El nuevo Tratado Transpacífico (TPP+11) posee un acusado rasgo económico; es su columna vertebral. Sin embargo, no lo es todo. También, de manera tácita se trata de un acuerdo político en su más amplio sentido: crear un área de entendimiento en una época en que las grandes potencias retornan al juego de suma cero anterior a 1914, de rivalidad entre ellas, no basada en otra cosa que en la pugna por la supremacía. El TPP+11 crearía un ámbito más propicio a la paz, a reglas del juego comunes que van más allá de lo económico. Sobre todo, llega al corazón de nuestra existencia práctica. La interdependencia no es algo nuevo de la llamada época “neoliberal”. Desde nuestro remoto origen estuvimos por angas o por mangas vinculados a un sistema de intercambio global. Los tratados de libre comercio han tenido la finalidad de poner un marco legal de acción en áreas cada día más grandes y sobre ello hacer más previsible el comercio internacional y las corrientes de servicios. A Chile no le ha ido nada de mal al respecto, en lo que se refiere a sus (positivas) consecuencias.

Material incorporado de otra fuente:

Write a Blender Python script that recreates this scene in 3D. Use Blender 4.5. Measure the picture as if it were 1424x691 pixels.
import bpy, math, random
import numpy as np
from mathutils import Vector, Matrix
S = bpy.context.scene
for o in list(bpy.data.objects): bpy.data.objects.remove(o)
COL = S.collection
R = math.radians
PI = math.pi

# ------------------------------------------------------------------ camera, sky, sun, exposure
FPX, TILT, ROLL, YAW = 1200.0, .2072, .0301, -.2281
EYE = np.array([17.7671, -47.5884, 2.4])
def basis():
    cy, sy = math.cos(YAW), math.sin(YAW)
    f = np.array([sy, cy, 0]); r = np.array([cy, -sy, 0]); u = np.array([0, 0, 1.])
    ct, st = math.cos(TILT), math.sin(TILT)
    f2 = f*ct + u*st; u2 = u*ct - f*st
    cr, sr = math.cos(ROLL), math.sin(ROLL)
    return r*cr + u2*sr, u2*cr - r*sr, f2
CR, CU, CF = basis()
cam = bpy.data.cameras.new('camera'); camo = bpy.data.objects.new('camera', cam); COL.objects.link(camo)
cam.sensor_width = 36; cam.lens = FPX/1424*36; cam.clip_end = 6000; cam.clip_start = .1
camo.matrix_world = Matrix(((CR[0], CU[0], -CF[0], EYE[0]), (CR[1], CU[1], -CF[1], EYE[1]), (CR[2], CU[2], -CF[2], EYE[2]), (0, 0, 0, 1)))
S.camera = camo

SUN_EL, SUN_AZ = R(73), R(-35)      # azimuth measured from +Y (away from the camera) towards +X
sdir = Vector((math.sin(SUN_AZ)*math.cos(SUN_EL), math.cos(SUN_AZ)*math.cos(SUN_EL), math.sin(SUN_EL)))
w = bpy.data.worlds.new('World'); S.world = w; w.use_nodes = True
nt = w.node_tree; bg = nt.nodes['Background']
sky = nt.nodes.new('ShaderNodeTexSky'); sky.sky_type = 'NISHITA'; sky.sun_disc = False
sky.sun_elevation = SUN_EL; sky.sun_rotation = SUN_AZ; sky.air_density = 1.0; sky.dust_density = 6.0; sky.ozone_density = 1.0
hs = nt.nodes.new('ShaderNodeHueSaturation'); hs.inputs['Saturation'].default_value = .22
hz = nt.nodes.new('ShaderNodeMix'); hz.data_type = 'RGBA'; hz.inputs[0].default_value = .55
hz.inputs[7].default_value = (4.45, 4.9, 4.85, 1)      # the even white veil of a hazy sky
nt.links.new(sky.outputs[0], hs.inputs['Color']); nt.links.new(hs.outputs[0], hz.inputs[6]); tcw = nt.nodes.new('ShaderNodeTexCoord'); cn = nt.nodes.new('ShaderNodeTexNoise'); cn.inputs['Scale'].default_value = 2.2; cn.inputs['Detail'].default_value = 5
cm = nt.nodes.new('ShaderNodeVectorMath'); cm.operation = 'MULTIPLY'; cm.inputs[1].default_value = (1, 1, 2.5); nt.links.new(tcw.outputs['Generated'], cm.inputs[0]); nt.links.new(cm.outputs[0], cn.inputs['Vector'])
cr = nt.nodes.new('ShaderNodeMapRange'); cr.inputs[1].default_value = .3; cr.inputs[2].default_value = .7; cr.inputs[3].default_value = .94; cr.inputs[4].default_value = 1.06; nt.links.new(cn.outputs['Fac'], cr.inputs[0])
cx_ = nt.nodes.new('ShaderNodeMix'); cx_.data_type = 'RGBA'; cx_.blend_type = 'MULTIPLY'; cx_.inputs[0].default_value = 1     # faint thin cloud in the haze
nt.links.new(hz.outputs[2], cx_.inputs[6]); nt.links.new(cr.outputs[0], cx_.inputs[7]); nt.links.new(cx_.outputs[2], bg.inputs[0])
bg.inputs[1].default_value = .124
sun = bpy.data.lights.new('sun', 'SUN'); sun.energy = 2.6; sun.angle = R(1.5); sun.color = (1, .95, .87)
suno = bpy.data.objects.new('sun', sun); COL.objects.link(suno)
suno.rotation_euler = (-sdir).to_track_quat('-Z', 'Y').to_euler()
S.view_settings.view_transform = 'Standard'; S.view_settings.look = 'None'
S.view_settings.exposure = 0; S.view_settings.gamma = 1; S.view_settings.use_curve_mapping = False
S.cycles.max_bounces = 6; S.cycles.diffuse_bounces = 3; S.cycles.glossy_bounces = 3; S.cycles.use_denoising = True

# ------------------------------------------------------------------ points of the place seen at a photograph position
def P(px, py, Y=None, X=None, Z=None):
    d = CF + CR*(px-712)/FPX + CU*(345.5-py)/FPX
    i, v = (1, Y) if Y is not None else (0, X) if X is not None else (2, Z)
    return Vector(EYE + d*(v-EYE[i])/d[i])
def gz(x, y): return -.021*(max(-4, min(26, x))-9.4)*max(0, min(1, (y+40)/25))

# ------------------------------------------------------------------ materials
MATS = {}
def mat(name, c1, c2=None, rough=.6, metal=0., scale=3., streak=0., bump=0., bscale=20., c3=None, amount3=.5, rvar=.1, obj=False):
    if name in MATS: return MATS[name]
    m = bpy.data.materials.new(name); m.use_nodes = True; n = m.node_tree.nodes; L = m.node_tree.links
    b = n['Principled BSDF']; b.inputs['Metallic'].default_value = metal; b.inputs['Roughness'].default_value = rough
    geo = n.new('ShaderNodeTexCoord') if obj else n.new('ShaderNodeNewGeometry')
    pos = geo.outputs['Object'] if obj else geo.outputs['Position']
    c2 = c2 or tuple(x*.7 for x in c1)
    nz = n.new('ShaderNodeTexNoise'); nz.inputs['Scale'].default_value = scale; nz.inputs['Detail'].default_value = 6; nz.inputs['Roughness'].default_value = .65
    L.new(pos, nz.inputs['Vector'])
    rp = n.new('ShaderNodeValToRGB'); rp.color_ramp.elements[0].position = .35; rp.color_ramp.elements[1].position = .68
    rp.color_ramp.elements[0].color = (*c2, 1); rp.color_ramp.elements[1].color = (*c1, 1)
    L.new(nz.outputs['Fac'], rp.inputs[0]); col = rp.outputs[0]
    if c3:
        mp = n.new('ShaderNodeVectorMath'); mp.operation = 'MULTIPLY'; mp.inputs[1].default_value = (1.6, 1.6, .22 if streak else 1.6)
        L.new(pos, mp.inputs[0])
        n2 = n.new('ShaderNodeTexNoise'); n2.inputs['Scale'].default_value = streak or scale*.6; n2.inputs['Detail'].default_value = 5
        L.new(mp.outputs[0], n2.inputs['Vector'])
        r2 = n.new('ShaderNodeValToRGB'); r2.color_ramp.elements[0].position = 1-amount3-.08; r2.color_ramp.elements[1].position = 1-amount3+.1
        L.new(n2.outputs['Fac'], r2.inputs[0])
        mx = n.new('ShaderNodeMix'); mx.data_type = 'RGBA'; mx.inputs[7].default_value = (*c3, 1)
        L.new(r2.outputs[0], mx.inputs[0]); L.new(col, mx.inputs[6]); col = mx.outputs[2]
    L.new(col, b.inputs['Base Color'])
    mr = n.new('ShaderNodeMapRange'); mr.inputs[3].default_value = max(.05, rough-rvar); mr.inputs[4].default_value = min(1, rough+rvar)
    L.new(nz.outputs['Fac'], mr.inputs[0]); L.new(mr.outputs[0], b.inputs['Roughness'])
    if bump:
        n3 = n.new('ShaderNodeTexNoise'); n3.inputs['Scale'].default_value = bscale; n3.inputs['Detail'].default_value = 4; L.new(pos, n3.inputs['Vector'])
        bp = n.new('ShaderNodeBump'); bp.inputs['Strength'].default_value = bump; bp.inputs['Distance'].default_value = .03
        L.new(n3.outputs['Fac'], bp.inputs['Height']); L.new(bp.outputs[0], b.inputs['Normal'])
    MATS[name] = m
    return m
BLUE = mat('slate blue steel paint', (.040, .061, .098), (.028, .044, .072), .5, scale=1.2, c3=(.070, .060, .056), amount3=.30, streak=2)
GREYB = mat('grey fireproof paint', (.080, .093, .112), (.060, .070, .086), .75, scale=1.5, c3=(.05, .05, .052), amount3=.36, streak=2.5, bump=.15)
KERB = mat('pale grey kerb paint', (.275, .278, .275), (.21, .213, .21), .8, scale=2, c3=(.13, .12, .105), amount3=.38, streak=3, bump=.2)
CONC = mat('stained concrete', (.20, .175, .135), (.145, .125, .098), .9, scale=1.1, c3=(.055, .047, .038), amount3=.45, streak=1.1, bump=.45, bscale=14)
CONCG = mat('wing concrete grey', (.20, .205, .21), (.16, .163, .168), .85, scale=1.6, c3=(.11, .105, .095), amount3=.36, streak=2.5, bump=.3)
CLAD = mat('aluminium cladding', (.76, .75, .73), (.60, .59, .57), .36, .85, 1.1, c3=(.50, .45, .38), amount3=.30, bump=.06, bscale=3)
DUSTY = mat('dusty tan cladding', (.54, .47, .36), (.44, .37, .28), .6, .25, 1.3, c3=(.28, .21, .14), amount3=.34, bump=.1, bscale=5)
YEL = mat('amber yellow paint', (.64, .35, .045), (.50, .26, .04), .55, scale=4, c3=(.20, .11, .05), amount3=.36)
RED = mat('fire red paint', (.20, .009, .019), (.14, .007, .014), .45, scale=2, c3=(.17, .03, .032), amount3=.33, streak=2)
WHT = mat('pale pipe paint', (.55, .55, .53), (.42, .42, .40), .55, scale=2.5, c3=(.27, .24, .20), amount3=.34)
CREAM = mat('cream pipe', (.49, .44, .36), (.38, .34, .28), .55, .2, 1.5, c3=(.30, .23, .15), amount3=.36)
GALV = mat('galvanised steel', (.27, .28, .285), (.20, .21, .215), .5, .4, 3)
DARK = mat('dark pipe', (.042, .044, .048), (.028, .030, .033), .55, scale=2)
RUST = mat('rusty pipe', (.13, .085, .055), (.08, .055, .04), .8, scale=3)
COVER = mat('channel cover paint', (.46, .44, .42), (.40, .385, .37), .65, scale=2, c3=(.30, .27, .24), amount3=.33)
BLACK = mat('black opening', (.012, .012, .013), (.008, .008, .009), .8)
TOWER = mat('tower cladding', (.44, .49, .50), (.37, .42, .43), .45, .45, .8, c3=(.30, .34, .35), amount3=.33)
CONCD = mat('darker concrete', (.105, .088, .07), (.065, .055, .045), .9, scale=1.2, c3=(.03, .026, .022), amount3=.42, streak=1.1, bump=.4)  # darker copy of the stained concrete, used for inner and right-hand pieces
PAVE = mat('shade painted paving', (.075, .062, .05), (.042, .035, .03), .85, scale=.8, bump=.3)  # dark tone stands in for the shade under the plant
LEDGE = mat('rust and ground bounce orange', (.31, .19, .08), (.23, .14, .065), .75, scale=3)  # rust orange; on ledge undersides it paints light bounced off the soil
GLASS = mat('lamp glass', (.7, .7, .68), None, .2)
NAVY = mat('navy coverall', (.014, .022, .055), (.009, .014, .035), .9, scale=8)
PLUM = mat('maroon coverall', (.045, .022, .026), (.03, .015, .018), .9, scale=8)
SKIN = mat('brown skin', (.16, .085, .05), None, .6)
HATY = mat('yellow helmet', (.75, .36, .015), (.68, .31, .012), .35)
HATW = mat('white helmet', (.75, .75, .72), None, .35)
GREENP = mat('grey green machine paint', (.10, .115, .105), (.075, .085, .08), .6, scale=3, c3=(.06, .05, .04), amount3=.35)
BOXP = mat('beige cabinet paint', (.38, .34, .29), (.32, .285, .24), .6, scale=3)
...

Cierto que en este sentido estamos en un momento de incertidumbre parecido a la estampida proteccionista que se produjo con la Gran Depresión de 1929. Supongo que no pasará de la misma manera, en parte porque hay mayor conciencia de lo abismal que es ese camino, aunque uno está curado de espanto con las sorpresas de estos últimos años. Acuerdos como los del TPP+11 precisamente quieren organizar —cimentándolo— un espacio no solo económico, sino que de países que mantengan la meta de que puede vivificar a la economía mundial; entre ellos está Japón, que sigue siendo la tercera economía del mundo. Ahora la aprobación parece incierta y se le han dado zarpazos al proyecto, pocas razones por su sustancia, sino que en lo que parece han sido decisivas las motivaciones de política interna, pequeña política.
Como muchos asuntos, no en todo lo de la política exterior debe ser de Estado, es decir, sin debate público, con unidad nacional en lo básico. Esta se adopta solo cuando la integridad o la seguridad del país es puesta en tela de juicio o se está ante un grave peligro. Las dos guerras mundiales produjeron vivos debates acerca de lo que debía ser la política de La Moneda; para qué decir la Guerra Fría, el sistema político naufragó en ese dilema. Puede haber diversidad de pareceres más o menos apasionada, pero a la vez hay que reclamar alguna consecuencia y razonar sobre el interés nacional.
La Alianza del Pacífico provocó críticas de la oposición a Piñera I, pero después fue asumida por la administración Bachelet II. La Cancillería chilena no solo apoyó con brío a la Alianza, sino que a un proyecto que muchos miembros de la Nueva Mayoría miraban con recelo, el TPP propuesto por Obama. El fragoso abandono de este por Trump les facilitó aceptarlo y fue también desarrollado con ahínco por Chile, a pesar de que al comienzo aparecía irrealizable sin Washington; de hecho, el canciller Heraldo Muñoz adquirió liderazgo en esta propuesta. Ahora, en cambio, como parte de la ofensiva de “negar la sal y el agua” a los proyectos legislativos del Gobierno, se amenaza al TPP+11, y no porque La Moneda se haya apartado o no de la “política de Estado”.
Por suerte aparecieron voces autorizadas de la oposición que llamaron a la cordura. Ojalá sean escuchadas. Con lo caprichoso de las fortunas electorales y de las encuestas de aprobación, un TPP+11 rechazado le penaría a un futuro gobierno suyo; recuperar terreno no será nada de fácil para el país. Y el Pacífico ya no es el futuro. Es el presente de las relaciones internacionales y de la existencia de Chile en un mundo que se crea y recrea.